Mis papilas olfativas me llevan del otro lado del muro. A tres cuadras de ese mismo cementerio donde están los restos de mis abuelos, para el lado de La Paternal, estaba su casa. Y lo que huelo es el abrazo de mi abuelito Armando, siempre impecable, con sus pantalones y zapatos blancos, con su chomba anclada en los años setenta, sentado en el balcón, leyendo La Nación, escuchando la radio y observando atento todos los movimientos de la calle Maturín. Y a mi abuelita Piba, con sus vestidos floreados, su sonrisa perpetua, su muletilla (“atendeme…”), su ensalada de tomate y lechuga cortada chiquitita y condimentada con vinagre de alcohol, y su regazo como un refugio contra todos los males de este mundo.
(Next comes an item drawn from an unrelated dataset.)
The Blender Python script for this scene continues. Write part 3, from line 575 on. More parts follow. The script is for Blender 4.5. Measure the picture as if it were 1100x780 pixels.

De pronto, es un instante, me muevo de la arquetípica cocina-con-heladera-Siam hasta el baño de azulejos negros y pastina blanca, iluminado con luz natural por una claraboya rectangular que daba a la terraza. Visualizo la pasta de dientes concentrada, de pomo pequeño y circunferencia angosta que me hacía picar el paladar, y me lavo las manos con ese jabón verde oliva, con aroma a lavanda, con olor a mis abuelos.
Una obra más real que la del mundo es una experiencia teatral entrañable, que se puede ver los sábados a las 14.30 (entrada gratuita con inscripción previa), escrita en colaboración por varias y varios de los integrantes de la compañía La Mujer Mutante (Nahuel Caputto, Ignacio Pereyra, Flor Sanchez Elia, Juan Coulasso, Nadia Lozano y Victoria Roland) a partir de citas, testimonios reales, documentos históricos y algunas fantasías. Dirigida por el mencionado Coulasso, factótum de Roseti -esa Knitting Factory porteña- es, también, un recorrido que pone en valor a la monumental estructura subterránea y laberíntica del Gran Panteón del Cementerio de la Chacarita. Es, además, una reivindicación de Ítala Fulvia Villa, la arquitecta que proyectó esa estructura que, utilizada aquí como una inédita escenografía, adquiere una extraña belleza, a pesar del estado de abandono que presentan muchos de los pabellones.
“Acá luchamos contra la intemperie, la vegetación intrusiva, las filtraciones, el deterioro edilicio, los famosos chorros del bronce funerario, el control nocturno, las cocherías foráneas no autorizadas, los curas truchos, la exhumación de los restos mortales vencidos y, por supuesto, la invasión de palomas, las malditas palomas”, explica Ignacio Pereyra, en su rol de jefe guía, sobre el cementerio más grande de América Latina.
Antes de entrar, una advertencia: “Chacarita es un cementerio real, no un lugar turístico. Acá está el almacenero de tu barrio, tu maestra del jardín, tu cantante de cumbia favorita, una tía, seguro conociste a alguien cuyos restos descansan en este lugar. Muchos vecinos y vecinas vienen a homenajear, llorar, visitar o ingresar a sus familiares y amigos y es prioridad de todos velar por el respeto y la dignidad que ello conlleva”.
Transité muchas veces ese espacio para despedir a mis muertos. Parientes cercanos, amigos que nos dejaron antes de tiempo, y artistas queridos y admirados. Entre tantos otros méritos, esta obra elude las tumbas de las celebridades y los golpes bajos. Entre canciones reproducidas a casete, reivindica el espacio sepulcral de la clase trabajadora. El resto, es magia.